人事主導で「自社らしさ」にこだわったインターンシップを設計

シーズアンドグロース

シーズアンドグロース
河本 英之 代表取締役社長

新卒採用の手法で注目されているのはインターンシップだ。すでに16年卒の選考が進んでいる企業からはインターンシップ参加学生からの内定者が多いという連絡が入っている。また、16年卒の結果をしっかり検証して17年卒向けの内容に活かしたいという相談が増えている。
インターンシップで成果を上げている企業に共通するのは、人事主導で「自社らしさ」にこだわった内容を設計している点だ。採用ターゲットの学生を集めて実際の事業や仕事に沿ったリアルケースを使い、自社への理解を深めた学生が選考に応募してくるようになっている。
内定後のフォローが課題の企業も多いが、内定者を次年度の採用に関わらせることが有効だ。内定期間から育成の視点を持って取り組ませることが入社後の活躍につながる。

PUSH型の採用手法がUターン志向の学生確保の糸口

マイベース

マイベース
蔭山 尊 代表取締役社長

例年、地方出身の学生が地元就職を強く意識するのは、就活開始直後の年末年始で帰省した際、親と話をして、気持ちが芽生えるというケースが多かった。
しかし、採用時期の変更によりきっかけがなくなりつつある。8月に大手の採用が活発になると、就活生は、内定獲得のために帰省意欲が下がり、地方企業の新卒採用はかなりの苦戦を強いられると危惧する。
都心に拠点がない地方企業の場合、同郷が集まる学生コミュニティや採用支援企業を通じ一定数の学生を集め、都内で集中的に説明会から内々定までの採用選考を行うなどして、これまでのPULL型の採用から、企業の人事や役員自らが出向いて、学生目線に立ったPUSH型に手法を変えることが、「地元に戻りたい」と強く希望するUターン志向の学生確保の糸口となると考える。

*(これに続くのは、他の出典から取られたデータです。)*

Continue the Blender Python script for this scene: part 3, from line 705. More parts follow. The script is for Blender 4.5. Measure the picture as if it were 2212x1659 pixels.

最新テクノロジーを組み合わせた採用プロモーションに注目

LOCUS

LOCUS
瀧 良太 代表取締役

大手求人メディアだけに頼らない採用が注目されている。景気上昇により、多くの企業が採用に積極的であり、雇用形態を問わず加熱している。長年、求人メディアへの参画を主体とする採用活動が定着してきたが、「採用できない」「コストが高い」といった理由から、“脱・求人メディア”の声が広がっている。
採用Webサイトおよび動画やパンフレットなどの採用クリエイティブを通じた魅力付けの強化はもとより、リスティングやFacebook、YouTubeなどのWeb広告、さらにジオターゲティングなど最新テクノロジーを組み合わせたリクルーティングプロモーションに注目が集まっている。
本当に採りたい人材の母集団形成として、求人メディアだけに頼らない独自のマーケティング戦略は採用全体の効率化につながると考える。